Major outs: Ruan Botha (Sharks), Manuel Carizza (Racing 92), Demetri Catrakilis (Montpellier), Jean de Villiers (Leicester Tigers), Pat Howard (Northampton Saints), Steven Kitshoff (Montpellier), Neil Rautenbach (Cheetahs), Michael Rhodes (Saracens), Duane Vermeulen (Toulon).

As with many of the South African franchises, there has been as post-RWC exodus of experienced test players and the loss of Vermeulen will hit the Stormers particularly hard. The strong scrummaging of Kitshoff will also be missed, while the injury de Villiers suffered last season will at least have helped them prepare for his departure.

The signing of du Toit creates a formidable second row pairing with Eben Etzebeth, while the likes of Siya Kolisi and Nizaam Carr will need to step up and help fill the void created by Vermeulen’s departure to Toulon. In the back line, the signing of Hendricks gives the Stormers another proven finisher in the back three and will help lessen the impact of Seabelo Senatla preparing for the Olympics with the South African Sevens team.

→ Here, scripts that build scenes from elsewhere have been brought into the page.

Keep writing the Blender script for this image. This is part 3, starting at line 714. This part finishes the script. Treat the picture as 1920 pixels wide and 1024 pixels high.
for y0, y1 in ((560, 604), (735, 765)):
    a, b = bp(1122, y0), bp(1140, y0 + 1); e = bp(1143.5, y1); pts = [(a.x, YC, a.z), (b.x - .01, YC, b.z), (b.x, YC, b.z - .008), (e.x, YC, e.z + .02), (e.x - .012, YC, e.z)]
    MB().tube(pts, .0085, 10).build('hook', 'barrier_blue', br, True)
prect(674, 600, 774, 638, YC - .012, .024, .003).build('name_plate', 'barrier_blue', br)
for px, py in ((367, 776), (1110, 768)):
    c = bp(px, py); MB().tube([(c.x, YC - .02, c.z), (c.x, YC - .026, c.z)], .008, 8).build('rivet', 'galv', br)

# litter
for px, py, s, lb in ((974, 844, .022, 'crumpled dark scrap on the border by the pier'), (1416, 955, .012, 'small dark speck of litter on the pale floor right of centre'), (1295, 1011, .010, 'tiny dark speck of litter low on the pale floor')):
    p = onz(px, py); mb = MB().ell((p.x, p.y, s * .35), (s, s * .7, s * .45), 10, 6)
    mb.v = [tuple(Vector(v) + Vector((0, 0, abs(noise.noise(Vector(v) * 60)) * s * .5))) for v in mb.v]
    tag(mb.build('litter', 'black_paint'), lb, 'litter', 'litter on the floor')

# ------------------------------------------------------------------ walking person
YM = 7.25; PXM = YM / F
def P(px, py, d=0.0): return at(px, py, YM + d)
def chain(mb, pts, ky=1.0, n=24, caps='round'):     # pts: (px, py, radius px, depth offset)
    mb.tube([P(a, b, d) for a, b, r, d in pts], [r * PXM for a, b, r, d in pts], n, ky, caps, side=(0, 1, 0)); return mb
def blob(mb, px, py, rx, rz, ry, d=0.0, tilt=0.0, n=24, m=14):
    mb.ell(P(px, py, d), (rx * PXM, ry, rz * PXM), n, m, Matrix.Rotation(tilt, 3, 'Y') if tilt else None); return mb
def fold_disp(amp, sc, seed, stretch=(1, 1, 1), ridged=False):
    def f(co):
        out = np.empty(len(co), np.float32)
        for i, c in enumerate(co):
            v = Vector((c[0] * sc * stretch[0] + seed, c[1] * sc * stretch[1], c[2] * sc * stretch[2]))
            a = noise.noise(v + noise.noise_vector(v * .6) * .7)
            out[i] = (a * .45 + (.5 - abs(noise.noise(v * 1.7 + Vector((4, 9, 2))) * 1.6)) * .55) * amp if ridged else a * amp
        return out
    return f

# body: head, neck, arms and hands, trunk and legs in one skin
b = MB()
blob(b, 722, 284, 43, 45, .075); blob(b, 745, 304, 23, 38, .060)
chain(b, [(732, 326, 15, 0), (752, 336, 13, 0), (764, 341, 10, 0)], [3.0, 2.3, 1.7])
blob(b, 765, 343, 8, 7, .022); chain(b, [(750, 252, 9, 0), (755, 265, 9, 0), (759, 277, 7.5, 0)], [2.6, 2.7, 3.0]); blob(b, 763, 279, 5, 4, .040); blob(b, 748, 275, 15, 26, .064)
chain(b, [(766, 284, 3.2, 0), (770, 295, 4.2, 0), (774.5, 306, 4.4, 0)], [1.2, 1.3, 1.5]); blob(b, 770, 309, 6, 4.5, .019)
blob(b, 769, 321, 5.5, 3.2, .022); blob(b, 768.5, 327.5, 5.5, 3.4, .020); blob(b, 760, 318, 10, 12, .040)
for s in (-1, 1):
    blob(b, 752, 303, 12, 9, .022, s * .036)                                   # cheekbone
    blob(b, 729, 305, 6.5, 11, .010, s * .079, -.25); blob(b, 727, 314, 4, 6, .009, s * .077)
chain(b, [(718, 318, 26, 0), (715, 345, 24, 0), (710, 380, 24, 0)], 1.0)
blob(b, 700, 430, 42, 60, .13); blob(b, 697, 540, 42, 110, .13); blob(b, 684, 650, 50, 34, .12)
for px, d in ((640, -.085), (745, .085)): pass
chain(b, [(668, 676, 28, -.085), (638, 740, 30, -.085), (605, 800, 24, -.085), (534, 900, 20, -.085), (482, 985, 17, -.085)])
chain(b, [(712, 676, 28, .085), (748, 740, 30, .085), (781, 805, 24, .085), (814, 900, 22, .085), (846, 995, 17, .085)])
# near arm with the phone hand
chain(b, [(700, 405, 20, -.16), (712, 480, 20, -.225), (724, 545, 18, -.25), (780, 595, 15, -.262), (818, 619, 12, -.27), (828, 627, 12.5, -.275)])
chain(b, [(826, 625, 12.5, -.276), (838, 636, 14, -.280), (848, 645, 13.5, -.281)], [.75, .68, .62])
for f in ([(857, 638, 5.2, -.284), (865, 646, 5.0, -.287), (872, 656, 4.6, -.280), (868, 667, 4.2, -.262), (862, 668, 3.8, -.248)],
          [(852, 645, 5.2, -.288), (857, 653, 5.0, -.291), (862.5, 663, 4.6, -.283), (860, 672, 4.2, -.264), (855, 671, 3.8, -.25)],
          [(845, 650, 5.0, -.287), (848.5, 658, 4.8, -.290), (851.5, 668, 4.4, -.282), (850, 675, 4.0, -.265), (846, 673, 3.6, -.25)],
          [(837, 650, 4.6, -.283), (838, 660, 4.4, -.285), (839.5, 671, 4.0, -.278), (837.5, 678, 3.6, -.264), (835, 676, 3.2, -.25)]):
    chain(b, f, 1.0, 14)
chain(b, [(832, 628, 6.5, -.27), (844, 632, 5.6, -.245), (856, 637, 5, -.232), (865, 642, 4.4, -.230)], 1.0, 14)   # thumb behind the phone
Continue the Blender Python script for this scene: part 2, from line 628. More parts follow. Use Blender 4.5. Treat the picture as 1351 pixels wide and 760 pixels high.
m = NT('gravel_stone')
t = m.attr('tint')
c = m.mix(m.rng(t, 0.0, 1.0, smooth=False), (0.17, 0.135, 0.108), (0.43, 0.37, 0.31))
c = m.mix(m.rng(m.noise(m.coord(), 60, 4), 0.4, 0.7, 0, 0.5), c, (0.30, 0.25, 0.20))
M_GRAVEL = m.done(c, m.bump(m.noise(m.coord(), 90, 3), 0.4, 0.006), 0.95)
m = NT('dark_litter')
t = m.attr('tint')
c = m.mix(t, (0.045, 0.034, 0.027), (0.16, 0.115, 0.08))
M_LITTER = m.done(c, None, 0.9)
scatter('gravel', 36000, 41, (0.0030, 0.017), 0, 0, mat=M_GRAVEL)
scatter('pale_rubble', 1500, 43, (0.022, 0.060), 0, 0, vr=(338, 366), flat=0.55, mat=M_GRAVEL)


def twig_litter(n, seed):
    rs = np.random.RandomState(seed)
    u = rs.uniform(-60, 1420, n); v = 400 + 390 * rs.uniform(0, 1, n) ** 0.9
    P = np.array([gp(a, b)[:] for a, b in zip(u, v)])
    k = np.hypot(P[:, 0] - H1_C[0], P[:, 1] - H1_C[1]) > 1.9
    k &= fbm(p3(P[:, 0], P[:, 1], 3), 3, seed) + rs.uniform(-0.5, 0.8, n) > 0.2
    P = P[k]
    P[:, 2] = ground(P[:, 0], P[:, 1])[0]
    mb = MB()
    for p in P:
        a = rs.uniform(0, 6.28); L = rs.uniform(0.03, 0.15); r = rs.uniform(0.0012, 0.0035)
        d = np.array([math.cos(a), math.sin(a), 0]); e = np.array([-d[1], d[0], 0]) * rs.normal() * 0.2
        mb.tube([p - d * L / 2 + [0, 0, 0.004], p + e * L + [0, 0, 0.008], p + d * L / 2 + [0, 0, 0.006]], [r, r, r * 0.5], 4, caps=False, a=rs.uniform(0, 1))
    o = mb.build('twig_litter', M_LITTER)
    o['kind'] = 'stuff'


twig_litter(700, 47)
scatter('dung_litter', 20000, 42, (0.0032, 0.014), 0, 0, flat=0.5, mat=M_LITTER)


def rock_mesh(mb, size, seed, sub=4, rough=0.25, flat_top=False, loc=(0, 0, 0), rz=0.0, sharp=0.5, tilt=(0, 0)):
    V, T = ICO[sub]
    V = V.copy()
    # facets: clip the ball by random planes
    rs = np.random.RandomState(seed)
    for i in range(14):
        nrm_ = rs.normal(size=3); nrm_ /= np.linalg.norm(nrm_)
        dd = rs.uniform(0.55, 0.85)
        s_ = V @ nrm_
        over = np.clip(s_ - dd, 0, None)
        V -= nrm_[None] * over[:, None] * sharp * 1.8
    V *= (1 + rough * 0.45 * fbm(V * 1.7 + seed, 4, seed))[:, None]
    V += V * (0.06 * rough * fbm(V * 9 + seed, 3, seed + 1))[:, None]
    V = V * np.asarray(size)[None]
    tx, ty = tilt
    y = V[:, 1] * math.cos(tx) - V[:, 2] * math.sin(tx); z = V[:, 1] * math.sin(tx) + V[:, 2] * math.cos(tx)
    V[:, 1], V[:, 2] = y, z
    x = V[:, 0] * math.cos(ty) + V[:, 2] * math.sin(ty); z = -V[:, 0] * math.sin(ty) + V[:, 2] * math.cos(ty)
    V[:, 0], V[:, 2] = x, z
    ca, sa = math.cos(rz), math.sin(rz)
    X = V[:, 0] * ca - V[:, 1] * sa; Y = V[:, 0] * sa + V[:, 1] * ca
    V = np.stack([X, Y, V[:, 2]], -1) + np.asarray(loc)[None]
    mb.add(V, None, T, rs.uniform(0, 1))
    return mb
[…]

Both Etzebeth and Damian de Allende will miss the start of the season due to commitments in Japan, so new coach Robbie Fleck will need to keep the Stormers in the mix until their return and then look to push on and take control of the conference.

Prediction: 1st (in Africa 1). With the Sunwolves and Cheetahs in Africa 1, the Stormers and Bulls are almost certainly in a two-horse race for the conference title. Both teams should make the playoffs, but if the Stormers can keep up their form from last season, they should have enough about them to pip the Bulls to top spot.


Major ins: N/a

Major outs: N/a

It’s been a difficult birth for the Sunwolves who, instead of riding high on the swell of Japan’s sensational Rugby World Cup, have struggled to attract the country’s best players away from the lucrative Top League. Fumiaki Tanaka and Michael Leitch have opted to remain with their New Zealand franchises, Ayumu Goromaru and Male Sa’u are headed to the Reds and Blues respectively, while standout back rower Amanaki Mafi is England-bound to join Bath.

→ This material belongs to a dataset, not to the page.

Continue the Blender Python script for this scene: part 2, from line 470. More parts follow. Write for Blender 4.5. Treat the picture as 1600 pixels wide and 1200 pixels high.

Former Hurricanes and Cardiff Blues coach Mark Hammett will preside over a side boasting Shota Horie, Keita Inagaki and Harumichi Tatekawa, but the rest of Japan’s standouts at the RWC will be playing elsewhere this year. Foreign signings Ed Quirk, Tusi Pisi and Liaki Moli should help the Sunwolves but the fact is that they look quite a way from competitive at this point.

Prediction: 4th (in Africa 1). Turning Tokyo and Singapore into difficult places to go will be key for the Sunwolves and they will target their home game against the Cheetahs in Africa 1. They will also play the Kings this coming season and that represents another game that could go in their favour if Hammett can get things to click quickly.